Write the material out again in full, exactly.
:: Given information ::
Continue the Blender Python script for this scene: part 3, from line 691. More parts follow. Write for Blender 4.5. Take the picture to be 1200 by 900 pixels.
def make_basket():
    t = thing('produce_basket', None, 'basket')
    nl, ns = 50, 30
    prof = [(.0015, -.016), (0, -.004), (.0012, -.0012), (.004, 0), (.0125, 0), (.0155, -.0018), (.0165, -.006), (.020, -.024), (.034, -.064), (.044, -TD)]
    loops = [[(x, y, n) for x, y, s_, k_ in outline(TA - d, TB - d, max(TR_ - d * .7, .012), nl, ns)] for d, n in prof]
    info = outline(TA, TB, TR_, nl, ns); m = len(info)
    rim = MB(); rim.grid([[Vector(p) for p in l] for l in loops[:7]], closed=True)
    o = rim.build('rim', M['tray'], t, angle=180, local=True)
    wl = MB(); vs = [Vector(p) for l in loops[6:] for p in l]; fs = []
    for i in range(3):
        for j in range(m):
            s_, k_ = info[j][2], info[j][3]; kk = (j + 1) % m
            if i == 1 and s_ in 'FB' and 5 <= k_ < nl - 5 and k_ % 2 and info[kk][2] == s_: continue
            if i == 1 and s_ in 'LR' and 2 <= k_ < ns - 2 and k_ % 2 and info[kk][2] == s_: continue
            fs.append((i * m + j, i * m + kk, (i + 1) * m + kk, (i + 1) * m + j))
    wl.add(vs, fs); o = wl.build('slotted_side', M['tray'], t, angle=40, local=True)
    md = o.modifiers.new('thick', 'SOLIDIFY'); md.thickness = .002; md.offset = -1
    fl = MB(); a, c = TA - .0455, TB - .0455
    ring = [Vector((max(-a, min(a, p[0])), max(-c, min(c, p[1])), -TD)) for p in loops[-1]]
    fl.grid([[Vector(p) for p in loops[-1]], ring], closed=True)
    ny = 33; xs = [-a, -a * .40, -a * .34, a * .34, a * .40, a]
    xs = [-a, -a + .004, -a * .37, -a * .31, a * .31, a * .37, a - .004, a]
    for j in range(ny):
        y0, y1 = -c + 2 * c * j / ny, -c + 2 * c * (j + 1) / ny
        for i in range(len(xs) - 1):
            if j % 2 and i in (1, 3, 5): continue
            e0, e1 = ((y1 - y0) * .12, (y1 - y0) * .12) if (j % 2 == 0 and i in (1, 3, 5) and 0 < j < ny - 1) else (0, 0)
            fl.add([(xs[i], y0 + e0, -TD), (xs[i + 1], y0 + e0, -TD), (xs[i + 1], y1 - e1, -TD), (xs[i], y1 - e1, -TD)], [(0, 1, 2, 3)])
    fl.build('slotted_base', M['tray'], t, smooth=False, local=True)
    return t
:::
(Solved exercise):
Continue the Blender Python script for this scene: part 3, from line 691. More parts follow. Write for Blender 4.5. Take the picture to be 1200 by 900 pixels.
def make_basket():
    t = thing('produce_basket', None, 'basket')
    nl, ns = 50, 30
    prof = [(.0015, -.016), (0, -.004), (.0012, -.0012), (.004, 0), (.0125, 0), (.0155, -.0018), (.0165, -.006), (.020, -.024), (.034, -.064), (.044, -TD)]
    loops = [[(x, y, n) for x, y, s_, k_ in outline(TA - d, TB - d, max(TR_ - d * .7, .012), nl, ns)] for d, n in prof]
    info = outline(TA, TB, TR_, nl, ns); m = len(info)
    rim = MB(); rim.grid([[Vector(p) for p in l] for l in loops[:7]], closed=True)
    o = rim.build('rim', M['tray'], t, angle=180, local=True)
    wl = MB(); vs = [Vector(p) for l in loops[6:] for p in l]; fs = []
    for i in range(3):
        for j in range(m):
            s_, k_ = info[j][2], info[j][3]; kk = (j + 1) % m
            if i == 1 and s_ in 'FB' and 5 <= k_ < nl - 5 and k_ % 2 and info[kk][2] == s_: continue
            if i == 1 and s_ in 'LR' and 2 <= k_ < ns - 2 and k_ % 2 and info[kk][2] == s_: continue
            fs.append((i * m + j, i * m + kk, (i + 1) * m + kk, (i + 1) * m + j))
    wl.add(vs, fs); o = wl.build('slotted_side', M['tray'], t, angle=40, local=True)
    md = o.modifiers.new('thick', 'SOLIDIFY'); md.thickness = .002; md.offset = -1
    fl = MB(); a, c = TA - .0455, TB - .0455
    ring = [Vector((max(-a, min(a, p[0])), max(-c, min(c, p[1])), -TD)) for p in loops[-1]]
    fl.grid([[Vector(p) for p in loops[-1]], ring], closed=True)
    ny = 33; xs = [-a, -a * .40, -a * .34, a * .34, a * .40, a]
    xs = [-a, -a + .004, -a * .37, -a * .31, a * .31, a * .37, a - .004, a]
    for j in range(ny):
        y0, y1 = -c + 2 * c * j / ny, -c + 2 * c * (j + 1) / ny
        for i in range(len(xs) - 1):
            if j % 2 and i in (1, 3, 5): continue
            e0, e1 = ((y1 - y0) * .12, (y1 - y0) * .12) if (j % 2 == 0 and i in (1, 3, 5) and 0 < j < ny - 1) else (0, 0)
            fl.add([(xs[i], y0 + e0, -TD), (xs[i + 1], y0 + e0, -TD), (xs[i + 1], y1 - e1, -TD), (xs[i], y1 - e1, -TD)], [(0, 1, 2, 3)])
    fl.build('slotted_base', M['tray'], t, smooth=False, local=True)
    return t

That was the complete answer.